I started the Japanese Indigo seeds in February, in hopes of getting some seed. I planted it in the garden a bit early, putting it under plastic cloches from the dollar store. I planted a couple of plants without the cloches to see what difference they really made. The Indigo plants under the cloches were definitely happier, with more growth, larger, and noticeably more lush. This enabled me to do a small dye vat the other day. I cut 550 g of leaves and stems. I took some of the leaves from the stems, but I'm not horribly careful about it. It's a lot of extra work and I don't think it makes a lot of difference.
I set up a double boiler system with my dye pots, putting some water in the larger one and then setting the smaller one inside it. This makes it much easier to keep the Indigo leaves from getting to hot. I put the leaves in the pot and filled it with lukewarm water. I use a candy thermometer to keep an eye of the temperature. It needs to cook for about 2 hours, getting up to about 160° F, and no higher than 180° F.
Every once in a while, I stir and squish the leaves to make sure every one of them gets time covered in the hot water. It's also important to keep an eye on the water level in the larger pot, to make sure the water level doesn't drop too low.
When the temperature gets warm enough and is there for a bit, the leaves start to look a bit wilted and a scum forms on the top. This is a good thing as you know the pigment is being released. The scum is a brownish colour, sometimes with a bit of blue or green in it.
When the 2 hours of cooking time is up, it's time to drain the leaves into another pot. Using rubber gloves, squeeze the hot leaves to get as much of the brown liquid as possible. They are really hot, so I take very small handfuls, which are easier to squeeze out anyway. The remaining leaves can be boiled up for a second colour, but I`ve only ever done that with Woad leaves. Because the Japanese Indigo has so much more pigment, I`m usually ready to clean up when I`m done with dyeing blue.
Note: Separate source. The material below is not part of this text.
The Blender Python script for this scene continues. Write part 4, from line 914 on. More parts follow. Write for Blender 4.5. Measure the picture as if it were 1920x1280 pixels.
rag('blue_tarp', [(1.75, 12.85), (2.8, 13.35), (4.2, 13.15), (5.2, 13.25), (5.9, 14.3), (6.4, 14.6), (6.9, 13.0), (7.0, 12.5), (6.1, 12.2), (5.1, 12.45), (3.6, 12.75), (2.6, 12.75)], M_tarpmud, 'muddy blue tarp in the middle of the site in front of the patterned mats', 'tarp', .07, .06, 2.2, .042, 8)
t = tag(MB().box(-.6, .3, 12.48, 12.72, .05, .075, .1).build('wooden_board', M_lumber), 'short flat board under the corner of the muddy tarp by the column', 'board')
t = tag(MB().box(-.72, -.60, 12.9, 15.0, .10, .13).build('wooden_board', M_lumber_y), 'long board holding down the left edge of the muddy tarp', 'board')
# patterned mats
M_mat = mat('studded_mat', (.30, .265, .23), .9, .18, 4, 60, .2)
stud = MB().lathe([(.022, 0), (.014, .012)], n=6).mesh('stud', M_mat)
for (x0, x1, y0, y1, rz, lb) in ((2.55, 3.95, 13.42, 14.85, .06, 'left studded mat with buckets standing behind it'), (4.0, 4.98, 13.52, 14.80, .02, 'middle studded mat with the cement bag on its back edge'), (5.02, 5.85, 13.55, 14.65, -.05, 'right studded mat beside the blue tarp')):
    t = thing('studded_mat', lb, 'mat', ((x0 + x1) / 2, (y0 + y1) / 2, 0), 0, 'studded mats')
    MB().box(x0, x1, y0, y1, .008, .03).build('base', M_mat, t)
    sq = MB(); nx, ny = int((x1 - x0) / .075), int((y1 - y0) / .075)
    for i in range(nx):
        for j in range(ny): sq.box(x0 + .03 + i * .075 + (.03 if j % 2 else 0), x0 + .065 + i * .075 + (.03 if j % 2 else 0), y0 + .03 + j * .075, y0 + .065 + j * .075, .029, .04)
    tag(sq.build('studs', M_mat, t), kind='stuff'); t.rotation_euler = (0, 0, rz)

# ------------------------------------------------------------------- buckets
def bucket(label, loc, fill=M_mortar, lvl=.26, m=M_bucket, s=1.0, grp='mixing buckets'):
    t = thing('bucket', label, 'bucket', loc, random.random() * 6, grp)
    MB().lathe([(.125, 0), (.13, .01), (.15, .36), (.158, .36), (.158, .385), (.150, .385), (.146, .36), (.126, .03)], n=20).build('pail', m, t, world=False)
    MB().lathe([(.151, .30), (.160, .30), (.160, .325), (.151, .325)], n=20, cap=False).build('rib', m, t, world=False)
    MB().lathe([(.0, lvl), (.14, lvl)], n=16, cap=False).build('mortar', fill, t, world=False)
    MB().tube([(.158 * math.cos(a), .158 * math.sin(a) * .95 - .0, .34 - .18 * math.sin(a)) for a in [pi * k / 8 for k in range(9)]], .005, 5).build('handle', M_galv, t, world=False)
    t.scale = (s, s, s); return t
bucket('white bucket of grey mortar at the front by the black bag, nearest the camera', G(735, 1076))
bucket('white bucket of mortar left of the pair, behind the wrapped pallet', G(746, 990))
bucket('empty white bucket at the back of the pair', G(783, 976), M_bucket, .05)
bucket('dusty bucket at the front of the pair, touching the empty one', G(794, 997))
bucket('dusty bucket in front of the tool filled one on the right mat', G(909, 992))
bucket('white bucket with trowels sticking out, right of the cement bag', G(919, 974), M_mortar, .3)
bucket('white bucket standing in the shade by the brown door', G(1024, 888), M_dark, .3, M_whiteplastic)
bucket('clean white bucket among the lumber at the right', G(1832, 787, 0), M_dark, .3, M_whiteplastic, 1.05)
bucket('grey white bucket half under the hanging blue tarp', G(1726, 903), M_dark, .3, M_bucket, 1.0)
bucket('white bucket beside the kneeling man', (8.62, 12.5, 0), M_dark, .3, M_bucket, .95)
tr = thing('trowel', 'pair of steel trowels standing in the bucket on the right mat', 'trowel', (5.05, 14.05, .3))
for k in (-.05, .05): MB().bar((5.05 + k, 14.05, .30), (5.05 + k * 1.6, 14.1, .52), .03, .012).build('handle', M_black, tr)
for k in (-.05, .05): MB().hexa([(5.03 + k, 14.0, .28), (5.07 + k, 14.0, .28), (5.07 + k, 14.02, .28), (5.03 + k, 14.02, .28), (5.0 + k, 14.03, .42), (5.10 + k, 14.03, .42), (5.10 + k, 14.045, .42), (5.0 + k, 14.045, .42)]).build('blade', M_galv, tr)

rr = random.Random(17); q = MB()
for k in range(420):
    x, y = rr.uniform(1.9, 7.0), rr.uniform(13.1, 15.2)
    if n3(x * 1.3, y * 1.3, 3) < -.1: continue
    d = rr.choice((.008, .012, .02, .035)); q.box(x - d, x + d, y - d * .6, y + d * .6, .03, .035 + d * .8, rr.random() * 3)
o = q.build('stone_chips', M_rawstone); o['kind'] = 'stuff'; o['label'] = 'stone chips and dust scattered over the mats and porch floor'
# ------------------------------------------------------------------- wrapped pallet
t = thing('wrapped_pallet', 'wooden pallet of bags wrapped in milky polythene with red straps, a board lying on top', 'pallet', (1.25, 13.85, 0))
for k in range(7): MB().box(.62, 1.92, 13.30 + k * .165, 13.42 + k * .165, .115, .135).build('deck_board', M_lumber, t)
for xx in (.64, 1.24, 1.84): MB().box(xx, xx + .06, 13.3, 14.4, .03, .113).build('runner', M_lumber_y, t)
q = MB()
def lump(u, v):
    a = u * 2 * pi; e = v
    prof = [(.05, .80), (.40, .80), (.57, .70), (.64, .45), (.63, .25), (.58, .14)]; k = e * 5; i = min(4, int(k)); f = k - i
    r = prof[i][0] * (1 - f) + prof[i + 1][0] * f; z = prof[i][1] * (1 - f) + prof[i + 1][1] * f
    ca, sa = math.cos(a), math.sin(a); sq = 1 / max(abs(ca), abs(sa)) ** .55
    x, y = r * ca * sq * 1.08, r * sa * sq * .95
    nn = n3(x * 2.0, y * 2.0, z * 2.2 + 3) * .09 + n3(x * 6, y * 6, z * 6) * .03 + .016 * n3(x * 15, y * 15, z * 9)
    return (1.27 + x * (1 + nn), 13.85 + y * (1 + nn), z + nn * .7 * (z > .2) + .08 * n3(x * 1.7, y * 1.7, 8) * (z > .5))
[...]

Anyway, take the brown liquid and add some soda ash or baking soda. You can also use ammonia, but it smells. Baking soda works just fine. Then you need to aerate the liquid by either pouring it back and forth between two buckets, or I use a dedicated stick blender. It`s permanently dyed blue, so easy to know it`s not for blending foods.
When I`ve aerated the liquid from Woad plants, I usually get little specs of dark blue sitting on top of the foam. With the Japanese Indigo, the foam often just goes a pale blue, greenish colour.
The final step is to add a reducing agent. I use Thiourea Dioxide (Thiox). It`s neat to watch the foam break down and disappear almost immediately after adding the chemical. You can use spectralite as well, but thiox is available more readily around here.
You need to let the vat sit for a while while the air is worked out of the vat. A metallic looking scum will form on the top and the vat will turn green or greenish brown when ready.
I had put some fibre in a tub to soak part way through the initial heating time, so it had been soaking for over an hour. I put it in the vat, let it sit for a few minutes and then pulled it out, carefully squeezing out the excess liquid near water line, just as the fibre came out of the dye. This supposedly helps eliminate excess oxygen getting into the vat.
It comes out green and as the air hits it, it starts to turn blue. If you want darker colours, you need to use multiple dips with airing time in between each dip.
Eventually, I ran out of fibre and the vat was giving lighter blues, taking several dips to get to where I wanted the colour. Indigo doesn`t need a mordant. Although it is a little bit of a fussy process, it`s fairly simple if you follow the steps put out in most of the natural dyeing books. I like Rita Buchannans A Dyer`s Garden. Look at the pretty blues!